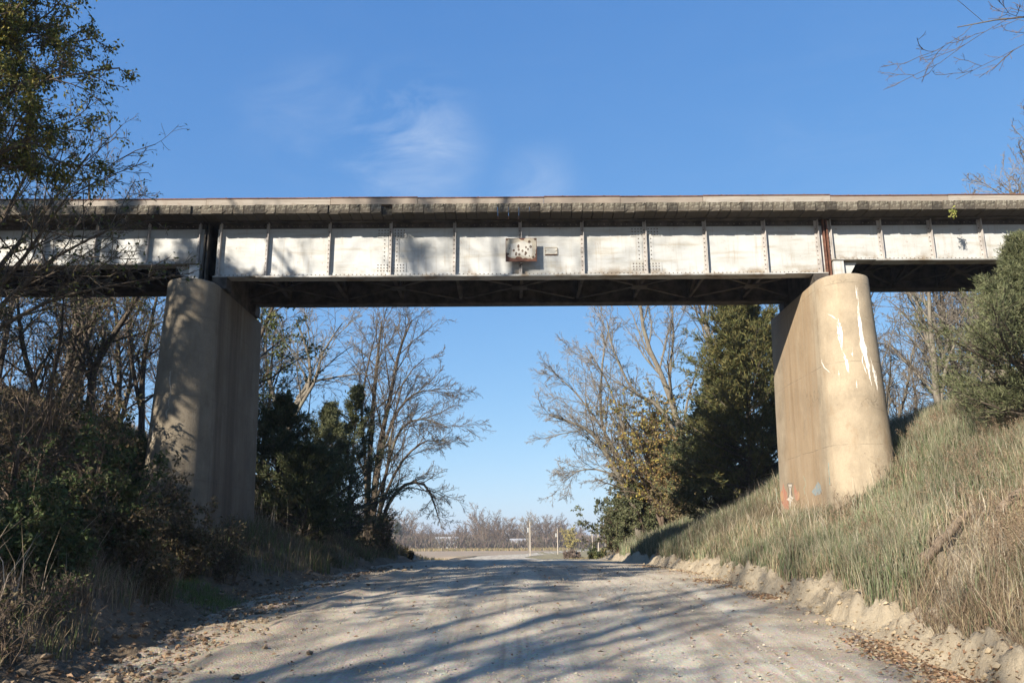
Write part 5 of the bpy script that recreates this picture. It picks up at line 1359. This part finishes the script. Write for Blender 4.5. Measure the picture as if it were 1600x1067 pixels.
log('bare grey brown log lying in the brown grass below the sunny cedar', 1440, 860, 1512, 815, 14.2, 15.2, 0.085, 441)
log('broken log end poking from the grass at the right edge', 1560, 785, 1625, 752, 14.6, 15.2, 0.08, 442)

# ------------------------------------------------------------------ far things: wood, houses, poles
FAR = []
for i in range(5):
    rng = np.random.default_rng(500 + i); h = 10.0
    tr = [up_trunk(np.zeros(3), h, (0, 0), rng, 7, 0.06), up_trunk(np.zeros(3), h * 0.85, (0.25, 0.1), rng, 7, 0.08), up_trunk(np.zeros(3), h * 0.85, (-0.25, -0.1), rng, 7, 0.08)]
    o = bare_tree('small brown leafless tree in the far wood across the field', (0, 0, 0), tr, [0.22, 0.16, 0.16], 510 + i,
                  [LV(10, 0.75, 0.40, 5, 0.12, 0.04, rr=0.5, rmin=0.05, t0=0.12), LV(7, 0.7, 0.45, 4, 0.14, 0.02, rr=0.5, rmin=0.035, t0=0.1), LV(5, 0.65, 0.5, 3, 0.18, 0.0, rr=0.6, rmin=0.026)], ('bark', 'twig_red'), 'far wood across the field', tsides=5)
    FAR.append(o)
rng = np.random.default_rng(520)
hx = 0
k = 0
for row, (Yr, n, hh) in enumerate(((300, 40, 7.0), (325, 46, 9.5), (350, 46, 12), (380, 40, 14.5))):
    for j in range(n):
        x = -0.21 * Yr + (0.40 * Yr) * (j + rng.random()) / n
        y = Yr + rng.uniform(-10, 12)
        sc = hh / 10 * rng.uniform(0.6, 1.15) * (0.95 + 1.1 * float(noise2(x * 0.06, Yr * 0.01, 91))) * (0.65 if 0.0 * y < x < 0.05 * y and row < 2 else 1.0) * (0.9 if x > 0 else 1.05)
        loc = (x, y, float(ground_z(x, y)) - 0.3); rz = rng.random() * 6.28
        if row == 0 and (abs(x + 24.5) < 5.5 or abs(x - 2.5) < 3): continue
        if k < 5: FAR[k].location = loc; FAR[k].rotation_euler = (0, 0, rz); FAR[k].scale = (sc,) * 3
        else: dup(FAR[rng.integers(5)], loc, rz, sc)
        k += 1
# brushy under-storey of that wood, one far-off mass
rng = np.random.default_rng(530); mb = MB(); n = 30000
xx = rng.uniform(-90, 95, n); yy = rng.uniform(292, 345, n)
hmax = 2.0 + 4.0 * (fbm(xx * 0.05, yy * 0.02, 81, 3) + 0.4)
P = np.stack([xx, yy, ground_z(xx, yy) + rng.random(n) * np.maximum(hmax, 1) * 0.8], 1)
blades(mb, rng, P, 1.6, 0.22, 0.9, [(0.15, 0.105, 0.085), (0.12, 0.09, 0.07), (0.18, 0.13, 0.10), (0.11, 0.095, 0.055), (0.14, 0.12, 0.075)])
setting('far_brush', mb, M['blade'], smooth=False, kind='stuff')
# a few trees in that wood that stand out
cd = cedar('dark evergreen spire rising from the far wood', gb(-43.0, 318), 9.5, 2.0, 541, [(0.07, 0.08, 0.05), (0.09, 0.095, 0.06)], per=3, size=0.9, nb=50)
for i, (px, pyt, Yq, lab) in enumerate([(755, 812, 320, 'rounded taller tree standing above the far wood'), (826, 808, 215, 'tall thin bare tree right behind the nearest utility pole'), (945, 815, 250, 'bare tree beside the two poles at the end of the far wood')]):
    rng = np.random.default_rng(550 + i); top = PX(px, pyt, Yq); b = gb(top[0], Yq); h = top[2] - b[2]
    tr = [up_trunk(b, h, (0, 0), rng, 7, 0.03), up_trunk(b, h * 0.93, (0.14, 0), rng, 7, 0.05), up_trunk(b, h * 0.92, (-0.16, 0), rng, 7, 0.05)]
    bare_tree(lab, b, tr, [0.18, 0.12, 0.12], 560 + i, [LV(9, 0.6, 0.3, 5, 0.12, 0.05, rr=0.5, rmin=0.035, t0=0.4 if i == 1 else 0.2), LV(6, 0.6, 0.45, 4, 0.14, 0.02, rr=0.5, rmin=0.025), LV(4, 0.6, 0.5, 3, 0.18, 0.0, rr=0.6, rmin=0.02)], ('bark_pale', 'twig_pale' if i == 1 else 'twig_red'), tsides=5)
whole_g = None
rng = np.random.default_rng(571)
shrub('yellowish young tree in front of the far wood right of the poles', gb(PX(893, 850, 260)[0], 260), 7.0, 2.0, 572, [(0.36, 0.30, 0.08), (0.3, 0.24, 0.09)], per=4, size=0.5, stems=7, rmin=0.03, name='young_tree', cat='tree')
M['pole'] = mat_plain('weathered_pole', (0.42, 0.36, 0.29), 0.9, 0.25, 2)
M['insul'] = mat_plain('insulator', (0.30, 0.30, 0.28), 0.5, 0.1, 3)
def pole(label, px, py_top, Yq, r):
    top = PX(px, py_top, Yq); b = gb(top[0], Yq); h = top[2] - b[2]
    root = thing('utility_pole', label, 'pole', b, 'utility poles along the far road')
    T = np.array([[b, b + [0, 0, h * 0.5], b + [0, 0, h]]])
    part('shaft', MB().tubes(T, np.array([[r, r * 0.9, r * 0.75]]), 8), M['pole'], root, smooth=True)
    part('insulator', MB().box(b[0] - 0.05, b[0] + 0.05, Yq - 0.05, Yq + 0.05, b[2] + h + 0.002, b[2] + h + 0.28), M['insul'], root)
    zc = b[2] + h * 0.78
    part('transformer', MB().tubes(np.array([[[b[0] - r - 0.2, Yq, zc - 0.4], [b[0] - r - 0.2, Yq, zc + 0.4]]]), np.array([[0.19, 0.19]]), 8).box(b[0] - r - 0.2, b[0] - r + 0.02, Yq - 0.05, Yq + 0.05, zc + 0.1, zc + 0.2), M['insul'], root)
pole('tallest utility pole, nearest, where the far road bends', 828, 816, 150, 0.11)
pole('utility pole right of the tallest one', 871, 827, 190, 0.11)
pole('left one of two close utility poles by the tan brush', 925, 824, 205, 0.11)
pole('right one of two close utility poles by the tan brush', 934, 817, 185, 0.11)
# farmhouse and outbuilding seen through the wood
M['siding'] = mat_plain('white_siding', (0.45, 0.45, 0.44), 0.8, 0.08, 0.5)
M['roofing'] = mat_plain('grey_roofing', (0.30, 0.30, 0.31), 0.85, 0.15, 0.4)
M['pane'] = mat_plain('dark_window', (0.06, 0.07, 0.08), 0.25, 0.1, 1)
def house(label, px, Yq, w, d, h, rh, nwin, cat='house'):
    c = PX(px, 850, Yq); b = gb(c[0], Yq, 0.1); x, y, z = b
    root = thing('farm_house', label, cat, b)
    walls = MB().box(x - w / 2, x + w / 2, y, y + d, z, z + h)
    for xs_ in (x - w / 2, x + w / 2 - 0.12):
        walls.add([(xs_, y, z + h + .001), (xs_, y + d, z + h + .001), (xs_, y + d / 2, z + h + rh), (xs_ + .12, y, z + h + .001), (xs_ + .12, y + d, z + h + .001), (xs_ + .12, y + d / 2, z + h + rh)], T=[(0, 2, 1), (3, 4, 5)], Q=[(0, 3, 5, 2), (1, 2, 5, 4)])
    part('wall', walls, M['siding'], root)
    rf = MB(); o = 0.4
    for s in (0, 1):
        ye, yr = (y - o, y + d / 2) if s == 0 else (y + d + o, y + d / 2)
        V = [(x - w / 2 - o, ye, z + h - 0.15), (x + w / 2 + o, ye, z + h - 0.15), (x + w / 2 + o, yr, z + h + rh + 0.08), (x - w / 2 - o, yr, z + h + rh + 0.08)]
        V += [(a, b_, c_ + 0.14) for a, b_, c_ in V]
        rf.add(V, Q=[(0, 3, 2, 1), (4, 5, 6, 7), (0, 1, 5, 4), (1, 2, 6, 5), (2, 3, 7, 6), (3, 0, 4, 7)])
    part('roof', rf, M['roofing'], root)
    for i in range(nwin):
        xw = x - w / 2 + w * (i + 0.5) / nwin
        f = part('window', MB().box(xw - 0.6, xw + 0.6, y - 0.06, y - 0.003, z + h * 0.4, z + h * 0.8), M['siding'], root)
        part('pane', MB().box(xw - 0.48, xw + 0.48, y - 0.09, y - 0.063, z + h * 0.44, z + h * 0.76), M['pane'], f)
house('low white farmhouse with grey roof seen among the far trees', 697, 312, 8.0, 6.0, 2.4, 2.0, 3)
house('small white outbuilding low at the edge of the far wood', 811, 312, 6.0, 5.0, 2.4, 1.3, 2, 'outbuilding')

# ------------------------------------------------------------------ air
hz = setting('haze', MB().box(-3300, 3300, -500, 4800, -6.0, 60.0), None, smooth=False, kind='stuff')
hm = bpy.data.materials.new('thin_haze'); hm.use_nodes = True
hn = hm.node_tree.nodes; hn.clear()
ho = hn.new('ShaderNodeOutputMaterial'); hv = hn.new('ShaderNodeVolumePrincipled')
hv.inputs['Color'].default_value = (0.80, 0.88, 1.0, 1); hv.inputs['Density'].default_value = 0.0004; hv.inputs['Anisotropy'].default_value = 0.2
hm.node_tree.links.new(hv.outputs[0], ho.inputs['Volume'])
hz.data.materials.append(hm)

———

■ Problem to work on ■
Please restate the material above line by line, exactly, beginning at its first line and ending with the line that contains "log('broken log end", without any pictures.

■ Complete answer ■
Write part 5 of the bpy script that recreates this picture. It picks up at line 1359. This part finishes the script. Write for Blender 4.5. Measure the picture as if it were 1600x1067 pixels.
log('bare grey brown log lying in the brown grass below the sunny cedar', 1440, 860, 1512, 815, 14.2, 15.2, 0.085, 441)
log('broken log end poking from the grass at the right edge', 1560, 785, 1625, 752, 14.6, 15.2, 0.08, 442)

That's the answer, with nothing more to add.